I decided to start watching movies with my grandfather about Greeks and Armenians in Turkey, which got him more comfortable talking about his story. While he faced plenty of prejudice and life-threatening moments, his time in Turkey also consisted of happier memories, including friendships with Muslim Turks. 

I began to understand that the most traumatic experience was the perpetual state of uncertainty that he and his family had to live in. As he described it, the general climate was tolerable. There were periods during which there was little to no animosity between Greeks, Armenians, and Turks. But at any moment, a Turkish authority figure could spontaneously decide to use Christian residents as a scapegoat, shifting the public’s attitude toward them from friendly or apathetic to antagonistic and at times even violent.

It soon became clear to me how much his methods of coping with such trauma came to shape my own psyche as well as those of my family members. And thankfully his openness about his past has propelled forward our process of healing. Yet there’s still plenty we don’t know as he enters his ninth decade of life, and we as a family still have much to work on.

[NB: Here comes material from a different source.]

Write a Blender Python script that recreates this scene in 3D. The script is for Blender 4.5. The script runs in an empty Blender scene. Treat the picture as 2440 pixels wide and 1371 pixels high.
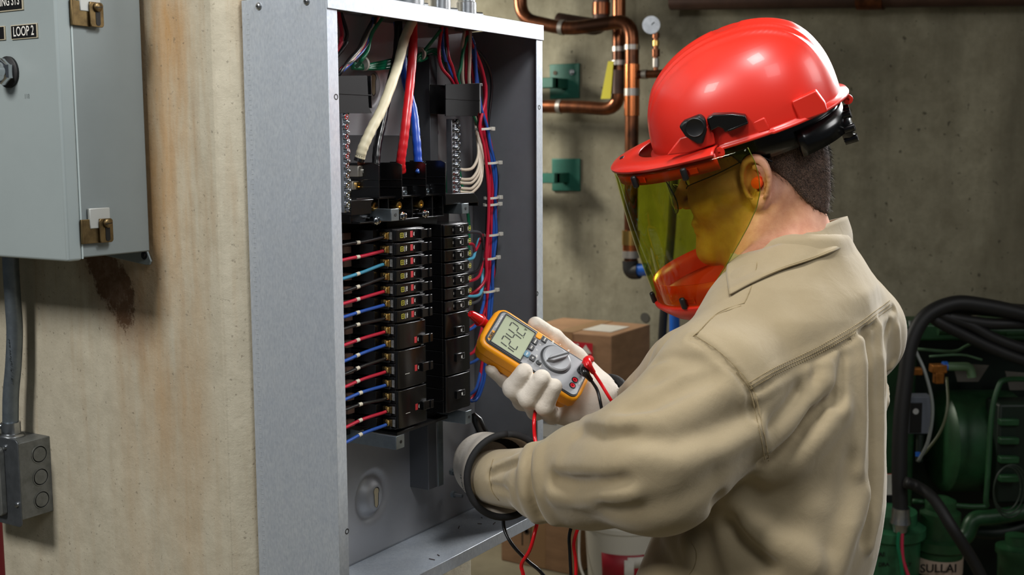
import bpy, math, random
import numpy as np
from mathutils import Vector, Matrix
S = bpy.context.scene
COL = S.collection
random.seed(7)
# ------------------------------------------------------------------ camera
FP = 2803.4
_p, _r, _y = math.radians(6.72), math.radians(-.283), math.radians(58.27)
CO = np.array([0, 0, 1.63])
CF = np.array([math.sin(_y)*math.cos(_p), math.cos(_y)*math.cos(_p), -math.sin(_p)])
_R = np.array([math.cos(_y), -math.sin(_y), 0.])
_U = np.cross(_R, CF)
CR = _R*math.cos(_r)+_U*math.sin(_r)
CU = -_R*math.sin(_r)+_U*math.cos(_r)
cam = bpy.data.cameras.new('camera')
cam.sensor_width = 36
cam.lens = FP/2440*36
cam.clip_start = .05
co = bpy.data.objects.new('camera', cam)
COL.objects.link(co)
co.matrix_world = Matrix(((CR[0], CU[0], -CF[0], CO[0]), (CR[1], CU[1], -CF[1], CO[1]), (CR[2], CU[2], -CF[2], CO[2]), (0, 0, 0, 1)))
S.camera = co
cam.dof.use_dof = True
cam.dof.focus_distance = 1.62
cam.dof.aperture_fstop = 9.0
S.view_settings.view_transform = 'Standard'
S.view_settings.look = 'None'
S.view_settings.exposure = -0.10
S.view_settings.gamma = 1
S.view_settings.use_curve_mapping = False
S.cycles.max_bounces = 8
S.cycles.transparent_max_bounces = 24
S.cycles.sample_clamp_indirect = 6
S.cycles.use_denoising = True
# ------------------------------------------------------------------ light
wd = bpy.data.worlds.new('world')
S.world = wd
wd.use_nodes = True
wd.node_tree.nodes['Background'].inputs[0].default_value = (.80, .9, 1, 1)
wd.node_tree.nodes['Background'].inputs[1].default_value = .07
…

The fact that my family’s struggles win so little sympathy from others has turned out, surprisingly, to be more of a blessing than a curse. Having to confront our family’s less-than-hip trauma in a discrete and profoundly intimate way forced us to delve deeply into our wounds and begin the hard work of collective recovery. Said work is not easy. It requires a great deal of courage and willingness to take responsibility for oneself. It is my hope that those who have experienced deep suffering of any kind will have the privilege of experiencing real, profound, and lasting healing.